How far can you stretch the definition of architecture and its role in making the world a better place? According to the third Chicago Architecture Biennial, which opened September 19 and runs through January 5, very far indeed.
The first two biennials, “The State of the Art of Architecture” in 2015 and “Make New History” in 2017, featured edgy and provocative work, but their relevance to the practice of architecture was fairly clear, and they included many displays of designed objects and spaces, easily recognized as architectural. This year is different. The focus relies heavily on research and asks difficult questions about the world in which architecture must operate and on which it can have an impact.
When the exposition’s title, “... and Other Such Stories,” was announced back in February, it caused some eye rolling. As conceived by artistic director Yesomi Umolu with curators Sepake Angiama and Paulo Tavares, the current Biennial, according to its mission statement, “invites practitioners and the public to engage with architecture and the built environment as prisms through which to reflect upon social, geopolitical, and ecological processes that affect our collective past, present, and future.”
It’s an impassioned declaration of concern for issues that architectural practitioners often ignore. The rhetoric may sound overly earnest, but what matters is the quality of the exhibits inspired by this manifesto—most housed in the 1897 Beaux Arts splendor of the Chicago Cultural Center and a few scattered throughout the city—and how well they explore these complex topics while linking them to architecture.
If you’re looking for eye candy that points to the next big design trends, you’ll be disappointed. But if you want to know what a range of professionals—not just architects but planners, preservationists, historians, writers, philosophers, activists, and artists—are thinking and doing to solve real problems, like how to make clean water and toilets available to people who’ve never had them. You’ll learn a lot. Here are some highlights.

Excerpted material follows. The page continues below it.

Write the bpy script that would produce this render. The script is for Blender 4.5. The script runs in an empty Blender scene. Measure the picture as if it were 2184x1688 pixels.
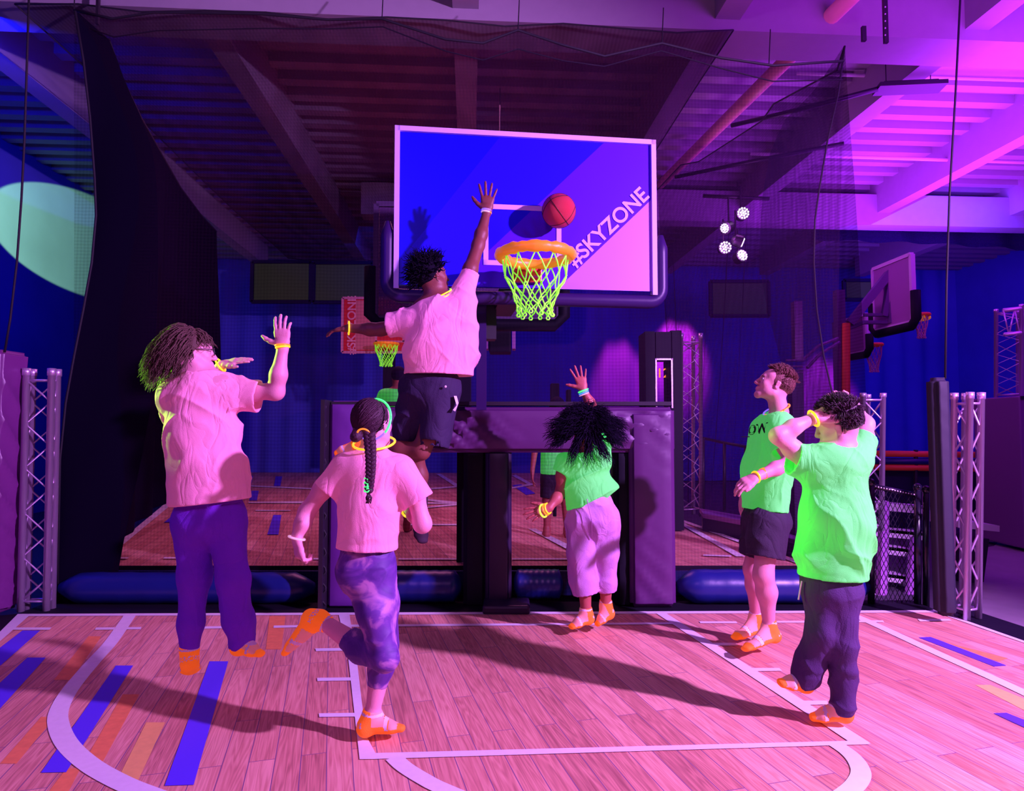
import bpy, math, random
import numpy as np
from mathutils import Vector, Matrix
C = bpy.context.scene.collection
scn = bpy.context.scene
R = math.radians
# ---------------------------------------------------------------- camera
FPX, CAMZ, PITCH = 1400.0, 1.4, math.atan(71/1400)
cam_d = bpy.data.cameras.new('camera'); cam = bpy.data.objects.new('camera', cam_d); C.objects.link(cam)
cam_d.sensor_fit = 'HORIZONTAL'; cam_d.sensor_width = 36; cam_d.lens = FPX/2184*36; cam_d.clip_end = 200; cam_d.clip_start = .05
cam.location = (0, 0, CAMZ); cam.rotation_euler = (math.pi/2+PITCH, 0, 0)
scn.camera = cam
# ---------------------------------------------------------------- world, exposure
w = bpy.data.worlds.new('world'); scn.world = w; w.use_nodes = True
w.node_tree.nodes['Background'].inputs[0].default_value = (.10, .02, .32, 1)
w.node_tree.nodes['Background'].inputs[1].default_value = .02
scn.view_settings.view_transform = 'Standard'; scn.view_settings.look = 'None'
scn.view_settings.gamma = 1; scn.view_settings.use_curve_mapping = False
scn.view_settings.exposure = 0.0
# ---------------------------------------------------------------- lights
def lamp(kind, name, loc, target, energy, color, size=.3, angle=60, blend=.4, size_y=None):
    d = bpy.data.lights.new(name, kind); o = bpy.data.objects.new(name, d); C.objects.link(o)
    d.energy = energy; d.color = color; o.location = loc
    if kind == 'AREA':
        d.size = size
        if size_y: d.shape = 'RECTANGLE'; d.size_y = size_y
    elif kind == 'SPOT': d.spot_size = R(angle); d.spot_blend = blend; d.shadow_soft_size = size
    else: d.shadow_soft_size = size
    v = Vector(target)-Vector(loc); o.rotation_euler = v.to_track_quat('-Z', 'Y').to_euler()
    return o
def _v(px, py, d):
    x = (px-1092)/FPX; y = (844-py)/FPX
    v = Vector((x, math.cos(PITCH)-y*math.sin(PITCH), math.sin(PITCH)+y*math.cos(PITCH)))
    return v
def P(px, py, d):                      # the point at world depth d seen at that place of the photograph
    v = _v(px, py, d); v *= d/v.y
    return Vector((v.x, v.y, v.z+CAMZ))
def G(px, py, z=0.0):                  # the point of the level z plane seen at that place
    v = _v(px, py, 1); v *= (z-CAMZ)/v.z
    return Vector((v.x, v.y, z))
YAW = 0.065
def W(x, y, z): return Vector((x-YAW*y, y+YAW*x, z))     # room axes
lamp('SPOT', 'stage_light_key', (5.3, .7, 3.75), (-.2, 4.0, 1.1), 4600, (.70, .28, 1.0), .10, 95, .6)
lamp('AREA', 'fill_light_front', (-1.0, -1.8, 4.6), (-.3, 3.0, .3), 75, (.80, .25, 1.0), 1.2)  # fill added behind the camera to brighten the near floor
lamp('AREA', 'blue_wash_left', (-5.6, 6.0, 5.4), (-7.6, 10.5, 2.0), 320, (.0, .005, 1.0), 1.2)
lamp('AREA', 'blue_wash_back', (-2.5, 14.5, 5.4), (-2.5, 18.4, 2.0), 50, (.02, .03, 1.0), 3)
lamp('AREA', 'blue_wash_right', (8.0, 12.0, 4.6), (9.0, 18, 1.8), 260, (.03, .03, 1.0), 3)
lamp('AREA', 'ceiling_wash_right', (6.9, 9.0, 4.5), (6.9, 9.2, 6.3), 880, (.42, .025, 1.0), 4, size_y=7)
lamp('AREA', 'ceiling_wash_left', (-1.0, 7.5, 3.8), (-1.0, 9.5, 6.3), 8, (.8, .06, .35), 3)
lamp('AREA', 'ceiling_wash_front', (4.2, 3.5, 4.4), (4.9, 5.9, 6.0), 150, (.50, .03, 1.0), 2)
lamp('AREA', 'back_court_light', (-1.2, 9.0, 5.4), (-1.4, 8.6, .4), 330, (.95, .22, .62), 3)
lamp('SPOT', 'green_rim_light', (-3.9, 4.3, 2.35), (-1.70, 3.4, 1.80), 1500, (.30, 1.0, .04), .06, 25, .5)
lamp('SPOT', 'green_wall_spot', (-5.4, 5.4, 4.4), P(88, 462, 10.5), 17000, (.45, 1.0, .10), .01, 15, .10)
lamp('SPOT', 'blue_board_fill', (-2.9, 1.3, 3.7), (-.5, 4.5, 3.1), 150, (.0, .0, 1.0), .1, 40, .5)  # added blue fill that lifts the backboard from the left
lamp('SPOT', 'curtain_spot_one', (3.1, 16.9, 6.0), (3.15, 18.4, 3.4), 3600, (1, .02, .20), .1, 30, .7)
lamp('SPOT', 'curtain_spot_two', (4.7, 16.9, 6.0), (4.8, 18.4, 4.2), 7500, (1, .02, .20), .1, 32, .7)
lamp('SPOT', 'curtain_spot_three', (9.0, 16.9, 6.0), (9.1, 18.4, 3.4), 7500, (1, .02, .22), .1, 30, .7)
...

Everyone knows that the shortage of decent affordable housing is a global crisis. Two of the most compelling exhibits to address this come from São Paulo, Brazil. City Center Homeless Movement (MSTC) is an organization that encourages squatting in tax-delinquent vacant properties in the downtown core to pressure the city to repurpose them as social housing. Its exhibit documents the occupation and management of one such building, now home to over 300 people. Also noteworthy is USINA-CTA, a collective of architects and researchers who help communities design and build their own residences and communal spaces; a video shows the evolution of a clustered multifamily housing project, based on a square module, from freehand sketch through construction.
Such multifamily housing is impossible in the informal settlements of dense cities like Mumbai, where there is little plumbing. “Sanitation and Equity” is the work of RMA Architects, based in Mumbai and Boston, and principal Rahul Mehrotra’s students at Harvard’s GSD. Their proposals rethink sanitation infrastructure for marginalized populations in India, where 70 percent of water is contaminated. Solutions combine new systems for water supply and waste disposal with flood management and courtyard housing.
Because so many exhibits are about process, they tend to be heavy on text and light on architectural spaces and objects. One elegant exception is also the saddest. “The Gun Violence Memorial Project” by MASS Design Group of Boston and Hank Willis Thomas of Plainfield NJ, features four gabled pavilions of glass and painted wood, which display, within a grid of cubbyholes, mementos of victims of gun violence. Nearby are screens with heartbreaking videos, mostly of mothers remembering their murdered children.
Other displays have comparable architectonic heft, but without the tragic content. “Re-Rooting and Redux” by the Sweet Water Foundation, a community-based land trust on Chicago’s South Side, shows the handsomely crafted timber frame of a worker’s cottage transformed into gallery space. Another eye catcher is “Great Lakes Water School,” a vernacular steel and wood structure by artist Oscar Tuazon of Los Angeles in collaboration with Olson Kundig Architects of Seattle.
You may have fond memories of the 2017 Biennial’s “Vertical City,” in which 16-foot-high models, revisiting the 1922 Chicago Tribune Tower design competition, filled a monumental gallery. Once again, this glorious chamber gives pride of place to large scale architectural installations. The most impressive is “Museum of Oil – The American Rooms” by Territorial Agency of London, which explores a world without oil: four canted walls,16 feet high and covered in aerial images of drilling and fracking sites, are artfully positioned to create layers of space between them.
The new Biennial is more challenging than the previous editions. (A rare moment of wit is the choice of ConstructLab of Berlin to repurpose the “Adolf Loos” classical column from the last Biennial into a horizonal bench.) The contributors here are mostly emerging voices, with few marquee names. It’s short on visual pizzazz, and reading all that text, some of it impenetrable, may give you eyestrain. Climate change—which architects can actually do something about—is given short shrift. And visitors are pounded by signs reminding them that buildings occupy land taken from indigenous peoples. You can ask what any of this has to do with architecture and dismiss the Biennial as a misguided attempt to be “woke.” Or you can look carefully and acknowledge its core message: that we cannot grapple with the difficult realities of the world we live in unless we begin to bridge the gap between architecture and activism.